Task description - Your task is to transcribe, without alteration, the lines from the top of the material below through the line bearing "LAMP_POWER = 22.0", inclusive.

Supplied material -
######
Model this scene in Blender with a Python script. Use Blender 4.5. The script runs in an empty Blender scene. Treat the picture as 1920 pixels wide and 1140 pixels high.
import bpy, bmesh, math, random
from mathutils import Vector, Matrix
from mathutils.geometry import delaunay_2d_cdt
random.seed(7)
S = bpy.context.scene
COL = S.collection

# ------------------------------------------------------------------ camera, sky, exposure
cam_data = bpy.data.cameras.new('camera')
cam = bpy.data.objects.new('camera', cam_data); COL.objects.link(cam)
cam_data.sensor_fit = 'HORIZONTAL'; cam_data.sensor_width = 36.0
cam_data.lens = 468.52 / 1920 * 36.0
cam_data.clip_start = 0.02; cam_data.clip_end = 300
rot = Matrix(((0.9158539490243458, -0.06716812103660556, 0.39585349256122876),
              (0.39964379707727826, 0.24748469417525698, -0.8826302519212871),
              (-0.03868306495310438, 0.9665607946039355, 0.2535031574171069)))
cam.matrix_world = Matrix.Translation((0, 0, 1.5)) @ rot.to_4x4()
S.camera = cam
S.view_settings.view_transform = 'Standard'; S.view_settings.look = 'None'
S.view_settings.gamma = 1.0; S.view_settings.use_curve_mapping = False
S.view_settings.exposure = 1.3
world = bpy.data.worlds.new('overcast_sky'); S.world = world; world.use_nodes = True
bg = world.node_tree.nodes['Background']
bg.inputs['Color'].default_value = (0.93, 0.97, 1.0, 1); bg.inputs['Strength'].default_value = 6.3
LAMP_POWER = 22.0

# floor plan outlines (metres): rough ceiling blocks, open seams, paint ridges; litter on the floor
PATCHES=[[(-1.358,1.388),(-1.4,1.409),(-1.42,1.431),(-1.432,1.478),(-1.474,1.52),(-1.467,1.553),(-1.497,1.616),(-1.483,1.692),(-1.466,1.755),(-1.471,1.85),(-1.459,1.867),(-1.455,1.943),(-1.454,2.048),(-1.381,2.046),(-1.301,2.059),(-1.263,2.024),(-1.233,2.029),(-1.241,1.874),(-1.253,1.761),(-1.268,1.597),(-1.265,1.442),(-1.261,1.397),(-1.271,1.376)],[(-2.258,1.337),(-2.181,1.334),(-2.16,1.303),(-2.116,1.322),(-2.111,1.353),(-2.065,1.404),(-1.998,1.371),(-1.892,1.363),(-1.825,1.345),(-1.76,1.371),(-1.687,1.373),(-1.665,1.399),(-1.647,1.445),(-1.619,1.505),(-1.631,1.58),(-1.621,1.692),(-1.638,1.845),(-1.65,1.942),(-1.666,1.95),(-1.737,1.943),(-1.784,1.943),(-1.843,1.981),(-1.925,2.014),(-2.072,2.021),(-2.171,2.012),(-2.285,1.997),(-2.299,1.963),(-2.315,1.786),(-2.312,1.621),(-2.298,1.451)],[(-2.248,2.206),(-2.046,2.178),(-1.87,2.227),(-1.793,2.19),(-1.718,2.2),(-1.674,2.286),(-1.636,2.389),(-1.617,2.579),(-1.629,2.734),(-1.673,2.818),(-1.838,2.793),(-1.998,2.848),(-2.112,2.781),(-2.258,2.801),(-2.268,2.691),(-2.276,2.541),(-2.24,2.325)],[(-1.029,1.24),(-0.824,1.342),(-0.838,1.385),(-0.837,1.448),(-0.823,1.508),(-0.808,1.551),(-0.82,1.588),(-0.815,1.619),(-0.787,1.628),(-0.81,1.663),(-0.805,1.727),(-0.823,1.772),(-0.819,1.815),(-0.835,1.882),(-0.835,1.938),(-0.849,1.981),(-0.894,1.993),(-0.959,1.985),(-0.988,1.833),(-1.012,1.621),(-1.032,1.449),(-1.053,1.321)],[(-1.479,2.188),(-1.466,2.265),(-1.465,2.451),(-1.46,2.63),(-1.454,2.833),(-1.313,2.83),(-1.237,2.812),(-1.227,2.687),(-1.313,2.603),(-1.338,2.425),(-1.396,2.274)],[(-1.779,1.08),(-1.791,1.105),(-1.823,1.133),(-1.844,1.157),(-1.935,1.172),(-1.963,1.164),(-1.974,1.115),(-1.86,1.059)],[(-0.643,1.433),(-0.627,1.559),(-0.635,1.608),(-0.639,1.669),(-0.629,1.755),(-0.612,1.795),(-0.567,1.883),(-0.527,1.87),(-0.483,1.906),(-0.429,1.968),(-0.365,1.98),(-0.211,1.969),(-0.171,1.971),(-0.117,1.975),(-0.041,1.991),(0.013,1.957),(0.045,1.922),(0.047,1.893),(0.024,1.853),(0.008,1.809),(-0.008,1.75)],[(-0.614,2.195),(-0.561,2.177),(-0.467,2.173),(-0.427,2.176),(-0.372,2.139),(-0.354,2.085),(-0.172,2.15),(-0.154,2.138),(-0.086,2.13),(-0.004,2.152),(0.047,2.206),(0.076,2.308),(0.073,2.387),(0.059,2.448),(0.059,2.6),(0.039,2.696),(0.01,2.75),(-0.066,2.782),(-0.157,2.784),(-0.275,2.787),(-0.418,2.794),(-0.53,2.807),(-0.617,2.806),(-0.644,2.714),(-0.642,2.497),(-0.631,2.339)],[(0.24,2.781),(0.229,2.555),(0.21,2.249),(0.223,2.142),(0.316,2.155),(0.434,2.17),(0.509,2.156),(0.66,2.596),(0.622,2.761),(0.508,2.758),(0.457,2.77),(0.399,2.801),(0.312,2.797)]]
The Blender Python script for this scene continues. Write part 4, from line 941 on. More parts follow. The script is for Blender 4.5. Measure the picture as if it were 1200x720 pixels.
######
Task output -
Model this scene in Blender with a Python script. Use Blender 4.5. The script runs in an empty Blender scene. Treat the picture as 1920 pixels wide and 1140 pixels high.
import bpy, bmesh, math, random
from mathutils import Vector, Matrix
from mathutils.geometry import delaunay_2d_cdt
random.seed(7)
S = bpy.context.scene
COL = S.collection

# ------------------------------------------------------------------ camera, sky, exposure
cam_data = bpy.data.cameras.new('camera')
cam = bpy.data.objects.new('camera', cam_data); COL.objects.link(cam)
cam_data.sensor_fit = 'HORIZONTAL'; cam_data.sensor_width = 36.0
cam_data.lens = 468.52 / 1920 * 36.0
cam_data.clip_start = 0.02; cam_data.clip_end = 300
rot = Matrix(((0.9158539490243458, -0.06716812103660556, 0.39585349256122876),
              (0.39964379707727826, 0.24748469417525698, -0.8826302519212871),
              (-0.03868306495310438, 0.9665607946039355, 0.2535031574171069)))
cam.matrix_world = Matrix.Translation((0, 0, 1.5)) @ rot.to_4x4()
S.camera = cam
S.view_settings.view_transform = 'Standard'; S.view_settings.look = 'None'
S.view_settings.gamma = 1.0; S.view_settings.use_curve_mapping = False
S.view_settings.exposure = 1.3
world = bpy.data.worlds.new('overcast_sky'); S.world = world; world.use_nodes = True
bg = world.node_tree.nodes['Background']
bg.inputs['Color'].default_value = (0.93, 0.97, 1.0, 1); bg.inputs['Strength'].default_value = 6.3
LAMP_POWER = 22.0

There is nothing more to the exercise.